Ooh, that's a nasty one.  To make it more fun, it occurs in the
previous releases of aptitude as well.

  I think I have a pretty good idea what's going on.

    (1) You install wesnoth with apt-get.  So far so good.
    (2) You remove wesnoth with aptitude, *from the command-line*.
        aptitude writes out that it wants to remove wesnoth and
        that wesnoth is currently installed, but in order to save
        time after the install, it doesn't refresh the package
        states or write out the new installation states.
    (3) You install wesnoth again.  Yay.
    (4) You run aptitude.  On startup, it checks its state and
        sees that it wants to remove wesnoth, and that the last
        time it saw wesnoth, wesnoth was installed.  It checks
        wesnoth, and sees that hey, it's still installed, so
        apparently you never changed it.  So it goes ahead and
        removes wesnoth like you wanted.

  The problem can be fixed by reading/writing the installation
states again after step 2, at the cost of making installs take
longer.  Other than that, it's pretty difficult.

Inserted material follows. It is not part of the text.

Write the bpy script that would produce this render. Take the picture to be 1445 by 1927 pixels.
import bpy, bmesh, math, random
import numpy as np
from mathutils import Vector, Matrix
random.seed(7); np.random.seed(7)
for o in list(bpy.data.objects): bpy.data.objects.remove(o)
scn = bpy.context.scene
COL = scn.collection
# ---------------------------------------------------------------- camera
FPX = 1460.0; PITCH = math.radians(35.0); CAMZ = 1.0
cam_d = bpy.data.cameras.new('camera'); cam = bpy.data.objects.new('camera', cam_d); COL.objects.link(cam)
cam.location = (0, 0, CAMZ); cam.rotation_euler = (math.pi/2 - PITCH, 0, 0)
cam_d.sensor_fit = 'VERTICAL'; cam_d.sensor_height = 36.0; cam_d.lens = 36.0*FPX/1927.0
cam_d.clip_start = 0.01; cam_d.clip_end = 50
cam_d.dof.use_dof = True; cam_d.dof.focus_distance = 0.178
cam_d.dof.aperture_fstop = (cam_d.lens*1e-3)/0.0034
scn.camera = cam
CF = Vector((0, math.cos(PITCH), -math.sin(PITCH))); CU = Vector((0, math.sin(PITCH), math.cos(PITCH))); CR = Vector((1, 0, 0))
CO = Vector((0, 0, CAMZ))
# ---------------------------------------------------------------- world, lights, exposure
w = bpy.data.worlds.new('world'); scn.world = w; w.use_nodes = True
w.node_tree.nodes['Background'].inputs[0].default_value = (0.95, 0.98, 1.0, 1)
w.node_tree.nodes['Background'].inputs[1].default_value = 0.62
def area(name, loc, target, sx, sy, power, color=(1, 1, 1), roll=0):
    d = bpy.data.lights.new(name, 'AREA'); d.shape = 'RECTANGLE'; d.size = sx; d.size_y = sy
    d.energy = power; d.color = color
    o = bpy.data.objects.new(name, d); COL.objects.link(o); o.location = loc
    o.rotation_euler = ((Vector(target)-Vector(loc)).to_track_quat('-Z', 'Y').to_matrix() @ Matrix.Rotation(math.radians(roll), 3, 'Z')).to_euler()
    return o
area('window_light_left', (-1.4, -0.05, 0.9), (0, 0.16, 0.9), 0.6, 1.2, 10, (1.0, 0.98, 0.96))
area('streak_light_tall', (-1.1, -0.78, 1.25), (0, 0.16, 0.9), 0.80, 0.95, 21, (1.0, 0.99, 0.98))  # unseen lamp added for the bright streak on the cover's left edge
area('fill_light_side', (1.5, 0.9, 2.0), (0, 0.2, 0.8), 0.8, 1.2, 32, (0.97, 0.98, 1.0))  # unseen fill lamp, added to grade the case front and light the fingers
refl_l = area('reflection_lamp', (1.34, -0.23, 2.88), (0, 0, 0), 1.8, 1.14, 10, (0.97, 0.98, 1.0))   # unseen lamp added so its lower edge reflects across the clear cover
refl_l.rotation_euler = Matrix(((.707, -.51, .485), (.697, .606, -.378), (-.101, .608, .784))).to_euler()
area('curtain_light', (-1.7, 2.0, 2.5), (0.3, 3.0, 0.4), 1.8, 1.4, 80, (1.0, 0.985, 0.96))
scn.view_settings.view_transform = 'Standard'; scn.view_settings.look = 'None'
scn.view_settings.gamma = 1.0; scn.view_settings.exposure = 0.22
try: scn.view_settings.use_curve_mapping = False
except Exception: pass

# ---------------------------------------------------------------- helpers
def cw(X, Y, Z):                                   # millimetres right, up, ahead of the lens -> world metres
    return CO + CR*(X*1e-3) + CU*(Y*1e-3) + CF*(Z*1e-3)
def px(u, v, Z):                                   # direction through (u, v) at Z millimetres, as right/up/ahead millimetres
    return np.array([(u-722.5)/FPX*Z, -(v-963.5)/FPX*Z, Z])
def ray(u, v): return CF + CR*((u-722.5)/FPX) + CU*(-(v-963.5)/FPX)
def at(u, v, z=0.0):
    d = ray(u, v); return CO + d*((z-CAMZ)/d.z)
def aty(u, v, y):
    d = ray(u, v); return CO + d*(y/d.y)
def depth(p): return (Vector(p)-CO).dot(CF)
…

  What I really want is to be able to say, "only apply my stored state
if no-one else updated this package since I last saw it".  But dpkg
does not provide any way to find out whether a package has been
changed since it was last seen.  So aptitude guesses by looking at
whether the package's installation state has changed; as you can
see here, though, this is a very error-prone way of doing things.